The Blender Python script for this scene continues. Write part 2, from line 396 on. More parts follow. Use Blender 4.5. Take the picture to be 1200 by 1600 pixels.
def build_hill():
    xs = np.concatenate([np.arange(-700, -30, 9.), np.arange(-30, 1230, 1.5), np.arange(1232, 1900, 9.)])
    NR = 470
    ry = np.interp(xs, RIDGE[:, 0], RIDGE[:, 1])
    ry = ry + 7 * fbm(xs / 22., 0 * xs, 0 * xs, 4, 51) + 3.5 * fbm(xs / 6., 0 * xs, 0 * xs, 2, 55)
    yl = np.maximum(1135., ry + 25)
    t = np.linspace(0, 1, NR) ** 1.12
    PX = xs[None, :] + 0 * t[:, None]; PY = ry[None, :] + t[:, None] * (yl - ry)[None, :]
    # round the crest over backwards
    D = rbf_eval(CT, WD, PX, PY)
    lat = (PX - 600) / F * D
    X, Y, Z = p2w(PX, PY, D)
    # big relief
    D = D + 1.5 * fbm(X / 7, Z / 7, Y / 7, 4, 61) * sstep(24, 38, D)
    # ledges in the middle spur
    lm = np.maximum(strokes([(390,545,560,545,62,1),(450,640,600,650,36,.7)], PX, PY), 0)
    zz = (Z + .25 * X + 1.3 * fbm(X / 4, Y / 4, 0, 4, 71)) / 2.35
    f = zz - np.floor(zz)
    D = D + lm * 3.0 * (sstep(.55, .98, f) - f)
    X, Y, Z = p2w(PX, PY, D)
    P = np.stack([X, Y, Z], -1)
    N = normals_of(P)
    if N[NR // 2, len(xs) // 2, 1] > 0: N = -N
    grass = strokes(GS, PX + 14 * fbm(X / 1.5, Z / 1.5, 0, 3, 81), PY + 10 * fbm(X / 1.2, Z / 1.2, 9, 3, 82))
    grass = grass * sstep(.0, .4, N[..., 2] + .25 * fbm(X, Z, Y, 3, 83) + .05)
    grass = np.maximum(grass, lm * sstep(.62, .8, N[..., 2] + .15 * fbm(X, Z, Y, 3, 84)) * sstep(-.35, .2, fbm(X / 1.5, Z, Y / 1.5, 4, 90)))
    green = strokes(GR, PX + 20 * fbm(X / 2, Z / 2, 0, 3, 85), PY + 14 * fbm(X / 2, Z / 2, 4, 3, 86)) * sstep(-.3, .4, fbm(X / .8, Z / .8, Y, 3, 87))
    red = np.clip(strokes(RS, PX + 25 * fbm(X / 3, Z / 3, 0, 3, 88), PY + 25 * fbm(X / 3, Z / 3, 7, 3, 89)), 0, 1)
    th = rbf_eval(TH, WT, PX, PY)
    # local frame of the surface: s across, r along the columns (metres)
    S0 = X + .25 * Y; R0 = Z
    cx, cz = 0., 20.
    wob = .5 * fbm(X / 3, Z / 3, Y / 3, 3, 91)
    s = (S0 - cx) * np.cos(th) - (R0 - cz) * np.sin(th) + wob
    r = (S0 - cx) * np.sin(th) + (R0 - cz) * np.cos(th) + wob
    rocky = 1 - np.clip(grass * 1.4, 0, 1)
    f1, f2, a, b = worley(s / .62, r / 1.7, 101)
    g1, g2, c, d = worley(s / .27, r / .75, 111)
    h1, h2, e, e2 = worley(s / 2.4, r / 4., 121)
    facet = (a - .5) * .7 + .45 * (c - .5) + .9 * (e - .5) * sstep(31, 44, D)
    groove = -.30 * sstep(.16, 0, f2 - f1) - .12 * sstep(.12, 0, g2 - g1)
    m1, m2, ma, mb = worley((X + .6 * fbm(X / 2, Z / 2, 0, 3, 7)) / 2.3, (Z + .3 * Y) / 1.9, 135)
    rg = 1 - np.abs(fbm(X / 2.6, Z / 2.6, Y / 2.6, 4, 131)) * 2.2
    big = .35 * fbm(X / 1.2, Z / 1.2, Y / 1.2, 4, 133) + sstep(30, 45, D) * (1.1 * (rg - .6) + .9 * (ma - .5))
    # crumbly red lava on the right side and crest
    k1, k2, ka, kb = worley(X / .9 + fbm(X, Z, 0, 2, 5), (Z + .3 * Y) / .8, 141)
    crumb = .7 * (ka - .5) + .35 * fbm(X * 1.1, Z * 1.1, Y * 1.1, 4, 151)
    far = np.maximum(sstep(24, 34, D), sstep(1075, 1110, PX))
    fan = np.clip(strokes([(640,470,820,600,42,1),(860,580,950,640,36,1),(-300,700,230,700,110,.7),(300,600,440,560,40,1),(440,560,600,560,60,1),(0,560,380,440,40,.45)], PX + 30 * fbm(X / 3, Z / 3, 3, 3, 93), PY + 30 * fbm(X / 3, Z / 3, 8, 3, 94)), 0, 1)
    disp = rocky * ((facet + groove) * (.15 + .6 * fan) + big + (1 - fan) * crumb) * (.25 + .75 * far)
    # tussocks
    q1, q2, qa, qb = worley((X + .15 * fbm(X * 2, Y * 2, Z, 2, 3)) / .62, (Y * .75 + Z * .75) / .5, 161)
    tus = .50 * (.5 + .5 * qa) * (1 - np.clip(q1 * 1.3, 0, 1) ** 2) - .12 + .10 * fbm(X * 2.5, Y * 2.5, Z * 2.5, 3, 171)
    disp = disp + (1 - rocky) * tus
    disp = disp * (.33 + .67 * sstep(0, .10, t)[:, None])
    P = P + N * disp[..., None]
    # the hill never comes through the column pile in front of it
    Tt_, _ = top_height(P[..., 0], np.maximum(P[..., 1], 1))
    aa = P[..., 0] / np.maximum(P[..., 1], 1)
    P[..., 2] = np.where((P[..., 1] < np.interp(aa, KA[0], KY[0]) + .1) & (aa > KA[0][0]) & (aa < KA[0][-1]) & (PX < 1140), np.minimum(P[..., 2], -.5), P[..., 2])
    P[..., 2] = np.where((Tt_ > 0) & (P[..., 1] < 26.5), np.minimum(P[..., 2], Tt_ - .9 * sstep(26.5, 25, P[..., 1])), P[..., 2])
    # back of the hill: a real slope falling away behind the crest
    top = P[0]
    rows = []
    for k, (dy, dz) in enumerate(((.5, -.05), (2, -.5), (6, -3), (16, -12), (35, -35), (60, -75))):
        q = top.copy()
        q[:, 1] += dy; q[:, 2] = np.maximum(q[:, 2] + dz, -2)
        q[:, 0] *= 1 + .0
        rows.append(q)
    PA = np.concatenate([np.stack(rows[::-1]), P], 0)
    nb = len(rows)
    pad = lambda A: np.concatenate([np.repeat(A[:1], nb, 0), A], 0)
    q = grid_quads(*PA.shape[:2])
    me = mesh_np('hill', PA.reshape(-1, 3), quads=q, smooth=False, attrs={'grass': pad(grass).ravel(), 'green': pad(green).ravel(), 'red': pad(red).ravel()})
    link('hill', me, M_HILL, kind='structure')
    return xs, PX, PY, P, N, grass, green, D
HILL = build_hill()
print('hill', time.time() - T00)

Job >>
Using the listing above, show every line that includes the string "green".

Reply >>
    green = strokes(GR, PX + 20 * fbm(X / 2, Z / 2, 0, 3, 85), PY + 14 * fbm(X / 2, Z / 2, 4, 3, 86)) * sstep(-.3, .4, fbm(X / .8, Z / .8, Y, 3, 87))
    me = mesh_np('hill', PA.reshape(-1, 3), quads=q, smooth=False, attrs={'grass': pad(grass).ravel(), 'green': pad(green).ravel(), 'red': pad(red).ravel()})
    return xs, PX, PY, P, N, grass, green, D